Friday, October 7, 2016

Is It Time to Say Kaddish for "Tikkun Olam"?

A good argument can be made that "tikkun olam" is doing Judaism and American Jewry more harm than good, and this chap is making it:
...during the post-1960s era in which we American Jews experienced much less anti-Semitism and in which we find ourselves quite welcomed and successful on so many levels, Tikkun Olam sought intentionally to downplay both Jewish ritual practice and Jewish particularism in order to affect more global change.
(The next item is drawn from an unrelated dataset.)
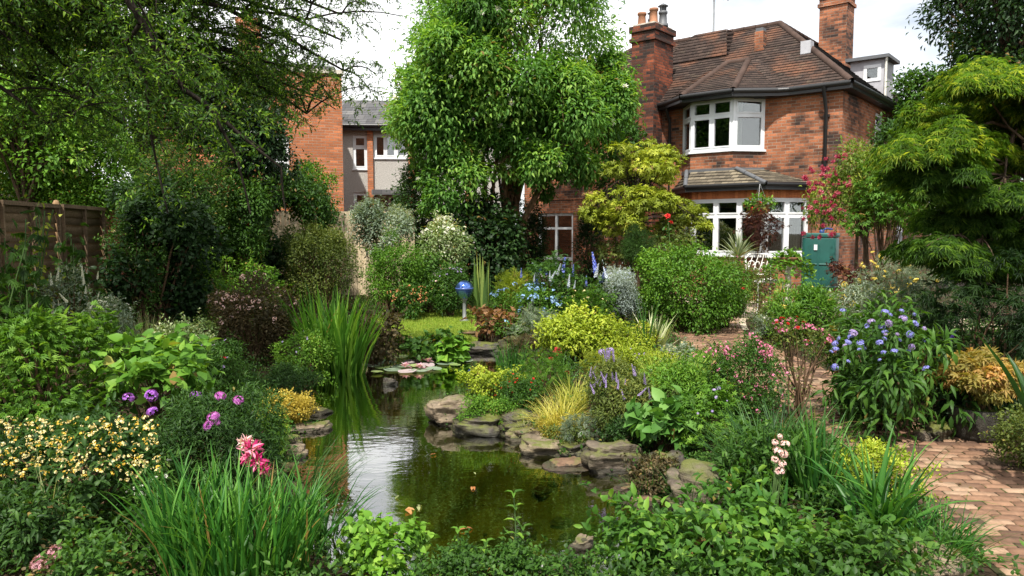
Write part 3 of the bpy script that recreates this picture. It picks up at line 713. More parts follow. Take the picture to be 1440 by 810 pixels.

As such, tikkun olam has devolved today to mean anything that fits into the categories of community service or helping the underdog. The focus on universalism has led to stripping the word “mitzvah” of any sense of divine obligation, and instead understands “mitzvot” to mean, simply, “good deeds.” And, to me, most problematic of all, the teaching of tikkun olam as it has evolved over the last several decades places greater emphasis on valuing the global human community over caring for our fellow Jews and for the continuity of Judaism.
On one hand, those who embrace tikkun olam as Judaism’s central teaching are absolutely right. Please hear me say this: We must do more to build bridges with other faith communities. We must assist the poor of the entire world; we must respond to the evil that is racism; and we ought to be concerned with the plight of all those who suffer in the world, including — as some of our Jewish friends remind us — the plight of the Palestinians. Please hear me clearly: repairing the world is an essential part of Judaism. Nevertheless, my fear, and history is coming to agree with me, that by dismissing the power of Jewish ritual observance and by undermining Jewish particularism, the universalistic commitment to tikkun olam by many Jews today could be, I believe, the downfall of American Jewry.
In fact, it is not incumbent on the Jews to "repair the world": that is not what "tikkun olam" is supposed to mean. As for "the plight of the Palestinians"--that's almost entirely of their own, and their Muslim brethren's, making. But, yes, in the sense that "tikkun olam" has become a substitute for Jewish ritual and practice and boils down to little more than empty leftist feel-goodism, it could very well be final nail in American Jewry's coffin.